During this period - from 1769 to 1772 - Warren Hastings had been second in the council at Madras; but in the latter year he was promoted to the head of the council in Bengal. During this period, too, the English had been brought into hostilities with the rajah of Tanjore. The history of these proceedings is amongst the very blackest of the innumerable black proceedings of the East India Company. The rajah of Tanjore was in alliance with the company. In 1762 they had guaranteed to him the security of his throne; but now their great ally, Mohammed Ali, the nabob of the Carnatic, called for help to the English against the rajah. He asserted that the rajah of Tanjore had seized some territory which belonged to him, or was claimed by him. The conduct of honourable men who bore the name of Christians would have been to offer themselves as mediators, and so settle the business; but not by such means was the whole of India to be won from the native princes. The rajah of the Carnatic offered to purchase the territory of Tanjore from the English for a large sum.
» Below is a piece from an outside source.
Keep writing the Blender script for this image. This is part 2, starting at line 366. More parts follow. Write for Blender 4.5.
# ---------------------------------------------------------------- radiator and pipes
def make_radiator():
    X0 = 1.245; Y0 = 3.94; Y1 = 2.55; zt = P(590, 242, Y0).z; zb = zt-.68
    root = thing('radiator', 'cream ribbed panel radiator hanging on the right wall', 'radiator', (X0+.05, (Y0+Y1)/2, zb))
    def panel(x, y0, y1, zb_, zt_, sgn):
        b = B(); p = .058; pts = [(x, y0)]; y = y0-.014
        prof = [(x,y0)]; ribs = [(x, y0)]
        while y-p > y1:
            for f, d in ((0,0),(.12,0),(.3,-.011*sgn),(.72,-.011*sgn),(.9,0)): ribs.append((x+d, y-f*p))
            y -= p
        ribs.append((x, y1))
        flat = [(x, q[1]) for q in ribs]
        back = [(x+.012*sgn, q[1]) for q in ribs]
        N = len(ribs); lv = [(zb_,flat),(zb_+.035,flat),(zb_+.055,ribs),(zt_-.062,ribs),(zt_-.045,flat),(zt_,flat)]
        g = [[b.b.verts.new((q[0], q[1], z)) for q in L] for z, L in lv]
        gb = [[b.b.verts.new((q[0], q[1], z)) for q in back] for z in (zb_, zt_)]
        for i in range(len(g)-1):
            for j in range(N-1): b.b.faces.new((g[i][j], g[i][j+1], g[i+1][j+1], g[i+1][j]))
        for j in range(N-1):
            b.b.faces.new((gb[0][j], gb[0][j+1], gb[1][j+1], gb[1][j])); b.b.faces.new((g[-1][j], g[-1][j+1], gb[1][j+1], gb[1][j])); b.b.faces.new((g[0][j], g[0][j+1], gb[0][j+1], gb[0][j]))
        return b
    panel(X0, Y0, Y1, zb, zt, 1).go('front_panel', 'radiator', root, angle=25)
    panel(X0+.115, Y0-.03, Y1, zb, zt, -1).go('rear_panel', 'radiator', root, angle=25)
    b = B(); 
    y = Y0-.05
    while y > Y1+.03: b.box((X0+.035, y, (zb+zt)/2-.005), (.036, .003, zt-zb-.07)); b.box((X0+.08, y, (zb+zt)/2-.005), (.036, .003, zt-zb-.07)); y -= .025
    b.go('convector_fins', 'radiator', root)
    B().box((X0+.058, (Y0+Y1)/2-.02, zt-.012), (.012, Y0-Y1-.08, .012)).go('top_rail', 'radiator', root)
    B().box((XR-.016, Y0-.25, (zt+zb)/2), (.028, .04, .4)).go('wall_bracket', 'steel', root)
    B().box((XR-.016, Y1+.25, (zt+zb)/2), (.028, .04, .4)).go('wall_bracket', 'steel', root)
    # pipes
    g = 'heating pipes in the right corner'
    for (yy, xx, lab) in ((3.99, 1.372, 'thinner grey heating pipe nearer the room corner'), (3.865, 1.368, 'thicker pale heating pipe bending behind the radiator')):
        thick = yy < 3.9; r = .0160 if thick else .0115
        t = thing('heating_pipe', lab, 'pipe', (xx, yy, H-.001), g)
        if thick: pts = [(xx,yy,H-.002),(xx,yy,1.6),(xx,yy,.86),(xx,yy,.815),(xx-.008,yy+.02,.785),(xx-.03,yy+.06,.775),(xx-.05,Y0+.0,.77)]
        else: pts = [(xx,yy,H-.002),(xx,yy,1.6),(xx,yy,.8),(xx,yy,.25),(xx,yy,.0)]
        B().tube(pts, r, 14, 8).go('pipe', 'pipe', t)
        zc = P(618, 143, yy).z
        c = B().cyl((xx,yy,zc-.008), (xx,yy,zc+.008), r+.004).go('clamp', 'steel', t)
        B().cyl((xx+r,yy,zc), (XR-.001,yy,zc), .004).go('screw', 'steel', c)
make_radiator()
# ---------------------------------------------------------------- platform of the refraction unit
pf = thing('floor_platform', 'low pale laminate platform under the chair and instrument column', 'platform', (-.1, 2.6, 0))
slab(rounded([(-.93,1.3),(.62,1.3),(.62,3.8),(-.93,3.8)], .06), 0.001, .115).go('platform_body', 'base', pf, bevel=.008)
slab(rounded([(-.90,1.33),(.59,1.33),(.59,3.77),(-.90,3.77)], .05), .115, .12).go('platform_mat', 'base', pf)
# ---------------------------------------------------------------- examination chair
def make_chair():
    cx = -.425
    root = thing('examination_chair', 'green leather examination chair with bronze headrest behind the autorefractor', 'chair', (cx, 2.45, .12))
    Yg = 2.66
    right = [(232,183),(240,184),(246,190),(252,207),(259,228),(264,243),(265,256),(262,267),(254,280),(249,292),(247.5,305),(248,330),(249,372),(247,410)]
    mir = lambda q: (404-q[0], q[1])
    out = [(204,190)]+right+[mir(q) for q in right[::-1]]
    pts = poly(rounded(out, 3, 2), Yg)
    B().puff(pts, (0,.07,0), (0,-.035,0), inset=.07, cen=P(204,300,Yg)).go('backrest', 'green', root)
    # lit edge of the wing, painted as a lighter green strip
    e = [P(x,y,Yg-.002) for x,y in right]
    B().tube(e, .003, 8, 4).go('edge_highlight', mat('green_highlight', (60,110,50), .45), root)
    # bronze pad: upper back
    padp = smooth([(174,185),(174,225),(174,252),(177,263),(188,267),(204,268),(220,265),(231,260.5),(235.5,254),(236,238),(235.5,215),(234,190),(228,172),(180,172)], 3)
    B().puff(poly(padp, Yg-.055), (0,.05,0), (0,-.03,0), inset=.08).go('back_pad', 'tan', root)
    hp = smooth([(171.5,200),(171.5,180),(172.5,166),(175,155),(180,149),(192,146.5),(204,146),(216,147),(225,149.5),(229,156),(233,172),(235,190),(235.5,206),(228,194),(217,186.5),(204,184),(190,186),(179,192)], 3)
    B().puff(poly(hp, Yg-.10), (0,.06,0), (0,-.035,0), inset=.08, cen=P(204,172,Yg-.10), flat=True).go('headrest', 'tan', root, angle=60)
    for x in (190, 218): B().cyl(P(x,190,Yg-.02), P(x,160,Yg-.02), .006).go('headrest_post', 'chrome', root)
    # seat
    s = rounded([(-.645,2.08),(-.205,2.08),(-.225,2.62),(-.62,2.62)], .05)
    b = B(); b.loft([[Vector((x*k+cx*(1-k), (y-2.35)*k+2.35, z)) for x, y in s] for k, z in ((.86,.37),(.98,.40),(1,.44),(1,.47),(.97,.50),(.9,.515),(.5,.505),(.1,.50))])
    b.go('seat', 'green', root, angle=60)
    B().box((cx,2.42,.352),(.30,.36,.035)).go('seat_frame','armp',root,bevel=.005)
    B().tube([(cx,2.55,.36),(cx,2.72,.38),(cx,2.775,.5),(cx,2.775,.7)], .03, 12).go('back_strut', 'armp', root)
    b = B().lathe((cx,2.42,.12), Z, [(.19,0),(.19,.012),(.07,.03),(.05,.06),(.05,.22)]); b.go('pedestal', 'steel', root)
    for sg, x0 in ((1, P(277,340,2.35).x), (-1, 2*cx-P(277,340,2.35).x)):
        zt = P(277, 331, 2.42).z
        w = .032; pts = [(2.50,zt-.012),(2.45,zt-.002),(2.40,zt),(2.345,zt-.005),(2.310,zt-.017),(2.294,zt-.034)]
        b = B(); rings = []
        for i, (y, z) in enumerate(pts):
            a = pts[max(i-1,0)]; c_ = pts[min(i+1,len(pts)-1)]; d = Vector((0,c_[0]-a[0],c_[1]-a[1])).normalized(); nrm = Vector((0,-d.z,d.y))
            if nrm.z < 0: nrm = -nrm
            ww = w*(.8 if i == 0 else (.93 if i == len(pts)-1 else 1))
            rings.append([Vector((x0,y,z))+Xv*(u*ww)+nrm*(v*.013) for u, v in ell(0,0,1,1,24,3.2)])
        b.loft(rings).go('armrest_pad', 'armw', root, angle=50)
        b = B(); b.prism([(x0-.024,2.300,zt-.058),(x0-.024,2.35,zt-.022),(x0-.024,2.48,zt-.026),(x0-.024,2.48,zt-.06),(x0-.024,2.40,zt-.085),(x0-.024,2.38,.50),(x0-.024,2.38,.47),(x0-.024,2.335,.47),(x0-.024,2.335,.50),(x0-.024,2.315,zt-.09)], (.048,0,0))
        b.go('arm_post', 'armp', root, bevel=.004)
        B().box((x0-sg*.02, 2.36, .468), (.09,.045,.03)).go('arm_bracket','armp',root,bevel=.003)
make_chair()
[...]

Let it be remembered that the territory was none of theirs; that they had no more right to it than John Smith has to the estate of his neighbour, John Brown. On the contrary, they had guaranteed the defence of these territories to the rajah of Tanjore by express treaty. No matter, they closed the bargain with the rajah of the Carnatic; they agreed to seize Tanjore, and make it over to Mohammed Ali.